Miami beats Clemson, snags third ACC Indoor Championship in school history

Junior Shakima Wimbley was named Most Outstanding Performer in this week’s ACC Indoor Championships. Miami won the event that ended on Saturday in Boston, Massachusetts. Giancarlo Falconi // Staff Photographer
Junior Shakima Wimbley was named Most Outstanding Performer in this week’s ACC Indoor Championships. Miami won the event that ended on Saturday in Boston, Massachusetts. Giancarlo Falconi // Staff Photographer
Junior Shakima Wimbley was named Most Outstanding Performer in this week’s ACC Indoor Championships. Miami won the event that ended on Saturday in Boston, Massachusetts.

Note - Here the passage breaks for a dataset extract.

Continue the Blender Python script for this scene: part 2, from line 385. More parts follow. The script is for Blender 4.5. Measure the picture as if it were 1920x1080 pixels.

Giancarlo Falconi // Staff Photographer

Miami’s No. 18-ranked women’s track and field team clinched its third ACC Indoor Championship in school history and its first since 2006, edging out Clemson 85-83. Junior sprinter Shakima Wimbley was named Most Outstanding Performer with first-place finishes in the 200m race, 400m race and 4x400m relay. The men finished eighth overall at the conference championship meet in Boston.

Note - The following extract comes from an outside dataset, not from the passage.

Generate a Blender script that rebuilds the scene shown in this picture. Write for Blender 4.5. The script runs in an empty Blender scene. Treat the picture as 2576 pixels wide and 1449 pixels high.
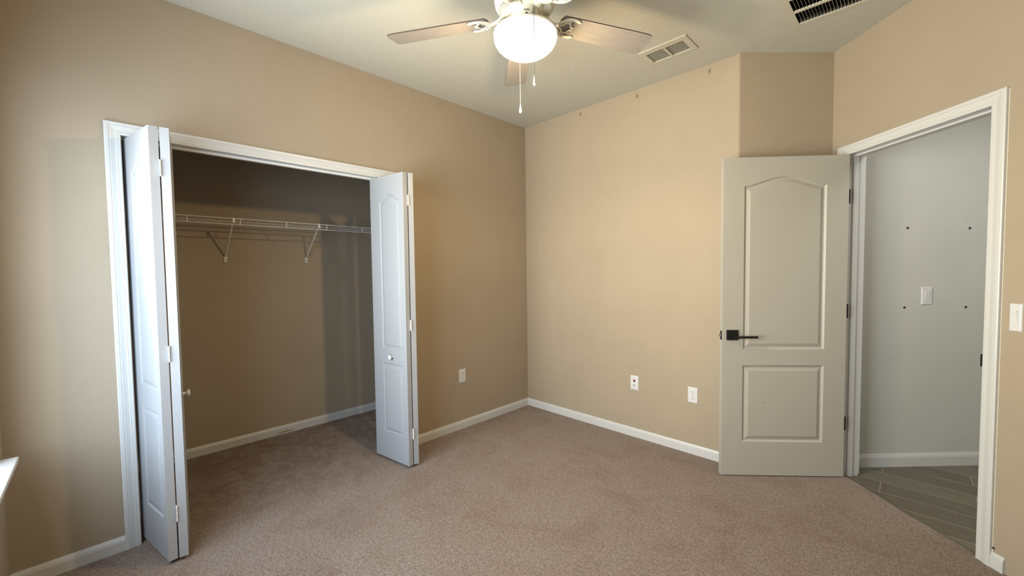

“It was a hard-fought battle, definitely one of the hardest-fought conference championships that I’ve had the privilege to coach,” Miami Director of Track and Field and Cross Country Amy Deem said to HurricaneSports.com. “To see the kids come together the way they did and to have such a balanced team with points coming from the high jump and the triple jump and the pole vault and the throws and on the track, I’m just really proud of them. They stuck together as a team and never got rattled. They really wanted this and believed in themselves. That’s why we have a championship.”

Senior thrower Tiffany Okieme got the team rolling on Friday with a silver medal in the women’s weight throw.

In the field events on Saturday, senior jumper Dakota Dailey-Harris cleared 1.83m to win the women’s high jump, Miami’s first title in the event since 2008. The jump is also a new school record and personal best. After dueling with Duke’s Megan Clark in the women’s pole vault, senior Alysha Newman finished second at a height of 4.42m.

Junior Ebony Morrison was the first to medal in the running events Saturday, earning the silver in the women’s 60m hurdles with a time of 8.19, the fifth-best time in school history.

Three members of the women’s 4x400m relay qualified for the two heats of the women’s 400m final. In heat two, Wimbley was challenged early but her strength allowed her to cross the finish line with ease to win the event in 52.63 seconds. Fellow relay members junior Aiyanna Stiverne and freshman Brittny Ellis finished fourth and seventh, respectively.

Stiverne and Wimbley also made it to the women’s 200m final. Wimbley made a lot of ground on the back stretch against Clemson’s Deja Parrish and once again used her long stride to her advantage on the home straightaway to win the event at 23.20. Stiverne finished fifth in the event.

In the quest for the team title, Clemson, Miami and Notre Dame were within three points of each other going into the championship-deciding event: the women’s 4x400m relay. In the final heat of the event, Notre Dame, Miami, Clemson and Duke squared off amid the roar of the crowd. It was a close contest during the first two exchanges, but sophomore Destiny Washington, Stiverne, Ellis and Wimbley prevailed to win the event and lift the Hurricanes to their first ACC Indoor Championship in 10 years. They finished with a time of 3:34.72.

“I’ve been very motivated training with them,” Wimbley told former Cane great Lauryn Williams on ESPN3. “We all have the talent, we all train very hard and we’re all great athletes, so I knew that if I came out here and if I execute the best race I can, it would motivate them and we all would come out with a win.”

The Canes are next in action on March 11-12 for the NCAA Indoor Championships in Birmingham, Alabama.